In Scientific Writing Mind the Arrows

“The most successful scientist thinks like a poet … and works like a bookkeeper.”
E.O. Wilson

After having reviewed a few more student (bachelor) theses, one thing sticks out: Many students have problems showing a clear argumentation throughout their work, often even within chapters. The problem isn’t that the text could have been written better — every text could. It isn’t a style issue. The problem is that a lack of clear argumentation in the text betrays a lack of clarity of thought when doing the work. The text is simple the indicator, the visible matter in which the thought process of the student becomes visible.

And giving that the students should follow a clear line of thought, argue for their decisions instead of rambling on and jumping to conclusions, this is a problem. In many cases, it is implicitly clear to the students why they did what they did, but they don’t write it down in a logical structure.

Thinking about how I did write texts as a student, I think the following diagram might help. The diagram is specific for the types of works my students write, but it can be applied to other disciplines as well.

The center column shows the work itself — the written text of the thesis. Each chapter leads to the next one. And each chapter gets input both from existing work (left column, green) as well as the own (often empirical) work of the student (right column, blue). The content in the green and blue boxes show typical content, other content is possible. The last row switches the direction — as new questions are raised by the work and the work (hopefully) provides a usable contribution (knowledge, software, etc.).

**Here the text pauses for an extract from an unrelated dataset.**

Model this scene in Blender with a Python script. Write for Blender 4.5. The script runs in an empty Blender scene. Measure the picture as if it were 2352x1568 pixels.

What is important here is not only the quality of each box — existing work, own work, and the written document itself — but also the arrows. Each new chapter has to follow from the previous ones (with the exception of the introduction). They each synthesize (at best) the information from existing work, the students own work, and (with the exception of the introduction) of the previous chapters and prepare the ground for the next chapter which builds on it.

Practically, this means a clear, logical structure when laying down the “facts”, the building blocks, and a summary/conclusion at the end of each chapter which shows the connection to the next chapter. Each chapter then repeats the main conclusions of the previous chapter (usually not more than a few sentences) and adapts the information to the current chapter. What does the information mean for, e.g., how the app should be programmed.

So much for how it should be — in practice, it’s often hard to see the structure. One reason why I strongly recommend really documenting the work, then planning the structure (e.g., with content outlines) before starting to write the text. It is very hard to show this structure clearly when you just write down blocks of text. And after all, the process serves the work, by making it manageable, protects from mistakes, and more likely to succeed. And, of course, the structure itself guides the documentation.

And yeah, that’s how I see the writing process. A tool to help students think clearly about what they do and why — and what they have to do next.